Marrocos, Marráquexe e Marraquexe
Tenho encontrado alguma validação da forma "Marráquexe". No entanto, esta formulação parece-me tão bizantina que só posso perguntar se faz mesmo sentido. Não será antes "Marraquexe", como se costuma ler?
Obrigado.
Tenho encontrado alguma validação da forma "Marráquexe". No entanto, esta formulação parece-me tão bizantina que só posso perguntar se faz mesmo sentido. Não será antes "Marraquexe", como se costuma ler?
Obrigado.
Atualmente, a forma Marraquexe, que se aceita como correta, é a mais corrente e impôs-se pela força do uso, pelo menos, a avaliar pela sua sistemática presença em textos de promoção turística. Contudo, tem tradição normativa a grafia com acento, ou seja, o nome de acentuação esdrúxula, Marráquexe.
Com efeito, Marráquexe é a única forma que figura no Vocabulário Ortográfico da Língua Portuguesa, que a Academia das Ciências de Lisboa publicou em 1940. Também é a forma classificada como portuguesa ou aportuguesada por I. Xavier Fernandes, no seu Topónimos e Gentílicos (Porto, Editora Educação Nacional, 1941, p. 66), no qual as grafias Marraquexe e Marraqueche aparecem entre as formas estrangeiras ou mal aportuguesadas. Anos mais tarde, encontra-se novamente Marráquexe, como forma correta em Botelho de Amaral (Grande Dicionário de Dificuldades e Subtilezas do Idioma Português, 1958) e é com só esta grafia que o nome se fixa no Vocabulário da Língua Portuguesa (1966) de Rebelo Gonçalves.
A forma Marraquexe, que hoje parece dominante e, portanto, se tornou aceitável (pelo menos, no Vocabulário Onomástico da Língua Portuguesa da Academia Brasileira de Letras), deve-se provavelmente a analogia com o francês Marrakech.

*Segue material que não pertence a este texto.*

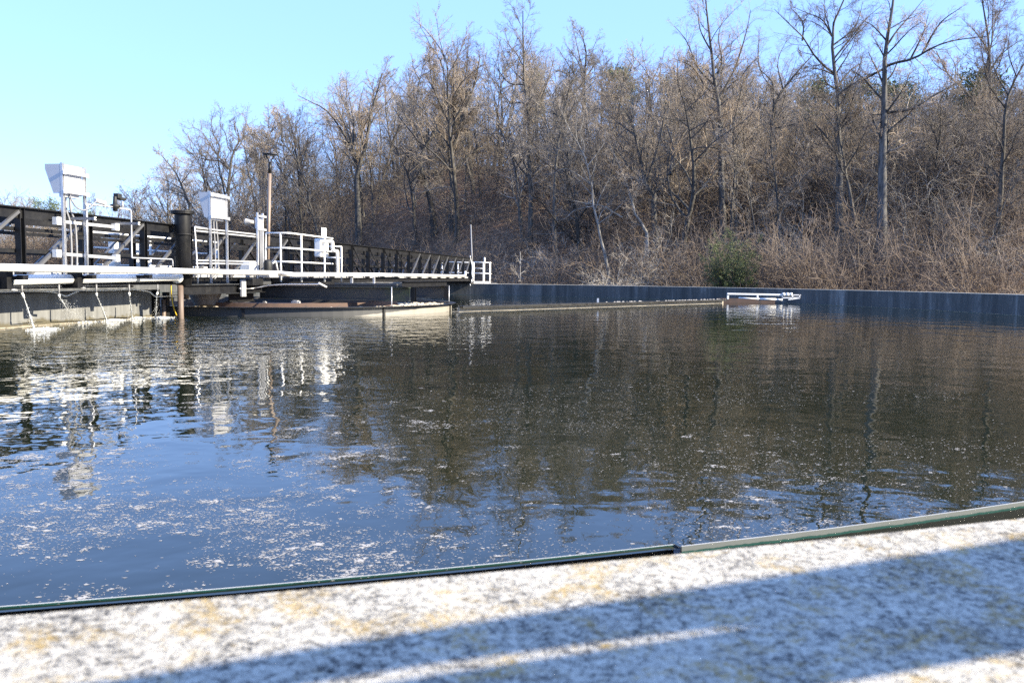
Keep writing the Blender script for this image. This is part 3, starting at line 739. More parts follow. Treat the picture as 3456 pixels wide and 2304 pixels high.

Mas é irónico constatar que também a forma esdrúxula Marráquexe foi avaliada com reserva e até rejeitada no passado; por exemplo, num artigo de 1922, o arabista português David Lopes (1867-1941) considerava que o nome da cidade em apreço era Marrocos, igual, portanto, ao nome do país:
«Marrocos. É igualmente nome correcto: de Marrācox. O ā tónico tem por vezes o valor de o quando precedido de r: xarope de xarāb; Roçalgate de R[a]çalhadd […]. Os Franceses usam hoje a palavra Maroc para designar o país e Marrakech para a cidade, como Mexico e Mexique, na América, apesar de serem na origem a mesma palavra; mas a forma portuguesa é legítima fonética e historicamente. Ch representa representa o nosso x e o som correspondente árabe, que quando final de palavra em português é substituído por s (o nosso ch tem outra origem); além disso, os Franceses deslocam o acento tónico por motivo da sua prosódia, e a acentuação deste nome à francesa não é aceitável na boca dos Portugueses.» (David Lopes, "Alguns nomes da toponímia marroquina com forma portuguesa antiga", Revista Lusitana, vol. XXIX, pág. 272)
Da exposição de David Lopes, é possível inferir que, para o filólogo português, Marráqueche seria forma insatisfatória, por se basear no francês Marrakech, muito embora evitando a prosódia francesa e deslocando o acento tónico para a sílaba "rrá", que historicamente é cognata da sílaba rro de Marrocos (ambas remontam a rrā de Marrācox).
Como hoje se afigura impensável empregar Marrocos como nome da cidade em referência, porque tal uso esbarraria com o desconhecimento dos falantes e daria azo a confusões, resta contentarmo-nos com Marráquexe e Marraquexe, com a noção, porém, de que a primeira, porque esquecida, até parece estranha, enquanto a segunda, por recorrente, prevalece hoje no uso e é aceite como correta.